**Dataset extract:**
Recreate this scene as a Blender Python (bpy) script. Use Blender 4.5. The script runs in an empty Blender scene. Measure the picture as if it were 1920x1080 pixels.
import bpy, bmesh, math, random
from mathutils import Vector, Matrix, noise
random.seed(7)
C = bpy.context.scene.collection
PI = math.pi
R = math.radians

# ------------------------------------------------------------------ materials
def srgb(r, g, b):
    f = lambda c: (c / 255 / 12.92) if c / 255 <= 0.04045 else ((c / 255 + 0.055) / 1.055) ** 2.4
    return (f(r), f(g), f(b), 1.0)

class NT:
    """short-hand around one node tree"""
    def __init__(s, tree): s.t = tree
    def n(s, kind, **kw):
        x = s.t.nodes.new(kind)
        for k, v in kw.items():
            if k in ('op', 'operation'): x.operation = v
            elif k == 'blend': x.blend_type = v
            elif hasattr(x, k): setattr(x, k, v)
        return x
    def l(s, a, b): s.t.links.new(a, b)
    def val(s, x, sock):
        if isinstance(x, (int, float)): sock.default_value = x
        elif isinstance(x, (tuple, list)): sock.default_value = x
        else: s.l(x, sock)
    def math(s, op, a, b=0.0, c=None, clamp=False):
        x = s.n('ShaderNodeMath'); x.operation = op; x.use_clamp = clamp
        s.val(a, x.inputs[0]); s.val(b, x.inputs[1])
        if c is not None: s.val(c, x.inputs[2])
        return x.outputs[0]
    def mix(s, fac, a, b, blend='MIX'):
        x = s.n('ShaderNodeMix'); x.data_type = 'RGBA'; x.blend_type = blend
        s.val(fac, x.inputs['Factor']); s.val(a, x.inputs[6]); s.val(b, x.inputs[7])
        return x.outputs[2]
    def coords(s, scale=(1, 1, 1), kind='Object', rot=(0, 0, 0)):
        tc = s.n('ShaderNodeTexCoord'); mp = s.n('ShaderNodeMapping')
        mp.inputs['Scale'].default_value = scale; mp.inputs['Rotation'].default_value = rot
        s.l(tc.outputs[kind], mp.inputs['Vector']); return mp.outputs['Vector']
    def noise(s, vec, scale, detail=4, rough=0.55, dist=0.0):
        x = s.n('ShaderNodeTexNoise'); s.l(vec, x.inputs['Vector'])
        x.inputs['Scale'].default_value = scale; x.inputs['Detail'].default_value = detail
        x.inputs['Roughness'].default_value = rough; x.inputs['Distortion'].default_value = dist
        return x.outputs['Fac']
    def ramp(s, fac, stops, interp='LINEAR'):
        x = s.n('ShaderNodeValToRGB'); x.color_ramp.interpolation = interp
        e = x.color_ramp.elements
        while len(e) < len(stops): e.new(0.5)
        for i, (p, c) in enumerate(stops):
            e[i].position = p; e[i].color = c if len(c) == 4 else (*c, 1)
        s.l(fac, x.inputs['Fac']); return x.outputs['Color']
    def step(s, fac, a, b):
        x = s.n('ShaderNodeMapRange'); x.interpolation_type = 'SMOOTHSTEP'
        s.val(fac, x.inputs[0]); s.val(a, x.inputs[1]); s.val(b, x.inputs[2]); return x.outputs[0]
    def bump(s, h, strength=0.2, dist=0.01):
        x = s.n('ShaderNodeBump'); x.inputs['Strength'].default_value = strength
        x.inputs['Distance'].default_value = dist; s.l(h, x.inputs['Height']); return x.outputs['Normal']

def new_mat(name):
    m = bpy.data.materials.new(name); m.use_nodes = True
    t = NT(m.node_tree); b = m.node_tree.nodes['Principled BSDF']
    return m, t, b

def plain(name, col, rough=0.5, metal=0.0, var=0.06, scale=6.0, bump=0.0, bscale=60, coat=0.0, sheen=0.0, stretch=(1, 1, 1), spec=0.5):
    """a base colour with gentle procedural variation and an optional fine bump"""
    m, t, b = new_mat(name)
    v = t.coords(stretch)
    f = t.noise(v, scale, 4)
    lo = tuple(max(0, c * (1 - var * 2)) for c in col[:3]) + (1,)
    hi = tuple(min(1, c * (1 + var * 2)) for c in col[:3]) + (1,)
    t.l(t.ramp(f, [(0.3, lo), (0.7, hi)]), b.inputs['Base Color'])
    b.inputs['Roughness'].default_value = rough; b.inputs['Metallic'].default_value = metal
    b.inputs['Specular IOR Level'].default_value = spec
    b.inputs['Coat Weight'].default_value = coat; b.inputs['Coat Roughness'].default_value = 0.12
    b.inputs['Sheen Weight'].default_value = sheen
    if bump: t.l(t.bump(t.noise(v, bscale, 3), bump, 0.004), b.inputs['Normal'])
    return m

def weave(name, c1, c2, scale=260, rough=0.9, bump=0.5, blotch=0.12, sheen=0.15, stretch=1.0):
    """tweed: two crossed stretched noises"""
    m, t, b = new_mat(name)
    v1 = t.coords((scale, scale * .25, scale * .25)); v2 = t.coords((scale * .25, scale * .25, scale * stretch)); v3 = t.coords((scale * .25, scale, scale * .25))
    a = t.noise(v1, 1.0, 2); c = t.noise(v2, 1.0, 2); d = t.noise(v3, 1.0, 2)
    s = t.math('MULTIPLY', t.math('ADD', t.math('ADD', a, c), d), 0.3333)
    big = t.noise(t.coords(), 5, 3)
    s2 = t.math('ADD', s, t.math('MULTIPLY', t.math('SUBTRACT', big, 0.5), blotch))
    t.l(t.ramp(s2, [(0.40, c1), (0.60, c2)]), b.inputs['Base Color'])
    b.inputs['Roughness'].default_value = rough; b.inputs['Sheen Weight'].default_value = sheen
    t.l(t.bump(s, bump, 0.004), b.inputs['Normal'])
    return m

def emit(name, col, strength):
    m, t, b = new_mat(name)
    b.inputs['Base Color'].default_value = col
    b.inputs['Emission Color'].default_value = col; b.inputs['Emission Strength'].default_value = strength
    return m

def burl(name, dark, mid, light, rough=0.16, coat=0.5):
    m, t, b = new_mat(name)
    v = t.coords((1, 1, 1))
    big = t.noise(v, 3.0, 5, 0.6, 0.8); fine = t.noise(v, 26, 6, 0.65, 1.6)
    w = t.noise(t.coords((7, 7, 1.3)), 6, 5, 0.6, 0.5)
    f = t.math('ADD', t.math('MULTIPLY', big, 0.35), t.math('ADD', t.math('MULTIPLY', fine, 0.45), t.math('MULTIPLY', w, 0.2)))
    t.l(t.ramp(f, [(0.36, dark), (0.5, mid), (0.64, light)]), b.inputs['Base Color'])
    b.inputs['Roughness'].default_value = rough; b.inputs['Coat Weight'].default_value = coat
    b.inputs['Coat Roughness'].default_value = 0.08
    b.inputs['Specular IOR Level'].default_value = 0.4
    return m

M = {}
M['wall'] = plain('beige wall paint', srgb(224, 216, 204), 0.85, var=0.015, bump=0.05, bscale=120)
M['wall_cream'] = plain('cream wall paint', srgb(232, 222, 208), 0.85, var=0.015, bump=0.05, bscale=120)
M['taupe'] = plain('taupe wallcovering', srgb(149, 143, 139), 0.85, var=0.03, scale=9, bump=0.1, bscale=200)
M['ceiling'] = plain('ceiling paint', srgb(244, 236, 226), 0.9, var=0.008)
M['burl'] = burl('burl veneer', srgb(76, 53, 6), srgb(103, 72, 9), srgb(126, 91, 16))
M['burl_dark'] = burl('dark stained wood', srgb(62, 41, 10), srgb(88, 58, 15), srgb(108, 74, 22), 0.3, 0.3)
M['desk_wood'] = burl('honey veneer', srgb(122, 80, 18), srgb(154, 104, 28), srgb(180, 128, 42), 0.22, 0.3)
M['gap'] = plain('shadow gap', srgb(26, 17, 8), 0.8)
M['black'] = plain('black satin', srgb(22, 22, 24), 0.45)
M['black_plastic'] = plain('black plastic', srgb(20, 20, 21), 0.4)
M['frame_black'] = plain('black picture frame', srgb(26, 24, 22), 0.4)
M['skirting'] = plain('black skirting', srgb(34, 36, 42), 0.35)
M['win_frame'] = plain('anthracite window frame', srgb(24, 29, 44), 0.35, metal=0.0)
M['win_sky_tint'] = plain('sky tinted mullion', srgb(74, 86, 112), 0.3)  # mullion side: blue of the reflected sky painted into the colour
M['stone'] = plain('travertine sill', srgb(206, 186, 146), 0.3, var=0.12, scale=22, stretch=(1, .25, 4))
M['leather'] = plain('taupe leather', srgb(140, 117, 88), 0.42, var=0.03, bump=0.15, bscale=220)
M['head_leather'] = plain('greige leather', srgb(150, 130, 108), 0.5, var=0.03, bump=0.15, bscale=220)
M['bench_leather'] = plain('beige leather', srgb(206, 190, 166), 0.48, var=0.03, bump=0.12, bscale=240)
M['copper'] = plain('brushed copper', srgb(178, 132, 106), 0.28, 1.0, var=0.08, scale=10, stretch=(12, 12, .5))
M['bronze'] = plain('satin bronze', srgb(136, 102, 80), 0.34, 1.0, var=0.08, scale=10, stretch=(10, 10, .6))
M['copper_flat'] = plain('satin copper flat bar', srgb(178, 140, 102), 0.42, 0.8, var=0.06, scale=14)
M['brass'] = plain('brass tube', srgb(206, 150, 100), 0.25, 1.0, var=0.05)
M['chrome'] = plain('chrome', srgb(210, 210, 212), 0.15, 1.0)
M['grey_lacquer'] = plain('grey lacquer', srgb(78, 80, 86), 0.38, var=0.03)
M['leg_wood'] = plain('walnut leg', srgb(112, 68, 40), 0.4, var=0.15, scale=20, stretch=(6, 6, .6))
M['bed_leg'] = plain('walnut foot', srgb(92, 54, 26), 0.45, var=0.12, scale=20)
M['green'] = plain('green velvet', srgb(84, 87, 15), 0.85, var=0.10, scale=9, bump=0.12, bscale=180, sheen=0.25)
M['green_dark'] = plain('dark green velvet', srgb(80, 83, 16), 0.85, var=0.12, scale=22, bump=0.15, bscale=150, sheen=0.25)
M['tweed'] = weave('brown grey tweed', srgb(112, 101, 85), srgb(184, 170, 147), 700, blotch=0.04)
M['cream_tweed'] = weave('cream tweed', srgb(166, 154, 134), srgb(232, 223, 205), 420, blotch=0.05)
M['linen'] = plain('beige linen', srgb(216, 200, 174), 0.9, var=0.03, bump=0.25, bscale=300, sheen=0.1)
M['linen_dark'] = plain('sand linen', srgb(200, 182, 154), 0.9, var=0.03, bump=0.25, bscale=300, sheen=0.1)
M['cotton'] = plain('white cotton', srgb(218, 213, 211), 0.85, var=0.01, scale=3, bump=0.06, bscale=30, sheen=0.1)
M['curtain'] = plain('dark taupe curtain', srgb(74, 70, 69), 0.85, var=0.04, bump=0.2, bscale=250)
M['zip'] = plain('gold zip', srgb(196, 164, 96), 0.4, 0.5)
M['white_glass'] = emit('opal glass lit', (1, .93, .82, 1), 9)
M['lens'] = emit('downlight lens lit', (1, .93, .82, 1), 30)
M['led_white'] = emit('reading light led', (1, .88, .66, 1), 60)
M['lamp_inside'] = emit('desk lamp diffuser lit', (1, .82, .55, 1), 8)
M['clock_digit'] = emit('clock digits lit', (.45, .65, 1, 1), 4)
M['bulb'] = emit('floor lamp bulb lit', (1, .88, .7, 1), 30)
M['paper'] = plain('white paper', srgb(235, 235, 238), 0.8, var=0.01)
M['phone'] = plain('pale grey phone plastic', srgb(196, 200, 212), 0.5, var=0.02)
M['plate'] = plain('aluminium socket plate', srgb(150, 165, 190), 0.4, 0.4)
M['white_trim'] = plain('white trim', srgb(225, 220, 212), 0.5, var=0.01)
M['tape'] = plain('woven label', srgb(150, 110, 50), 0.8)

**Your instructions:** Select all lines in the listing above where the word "scene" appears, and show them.

**Result:**
Recreate this scene as a Blender Python (bpy) script. Use Blender 4.5. The script runs in an empty Blender scene. Measure the picture as if it were 1920x1080 pixels.
C = bpy.context.scene.collection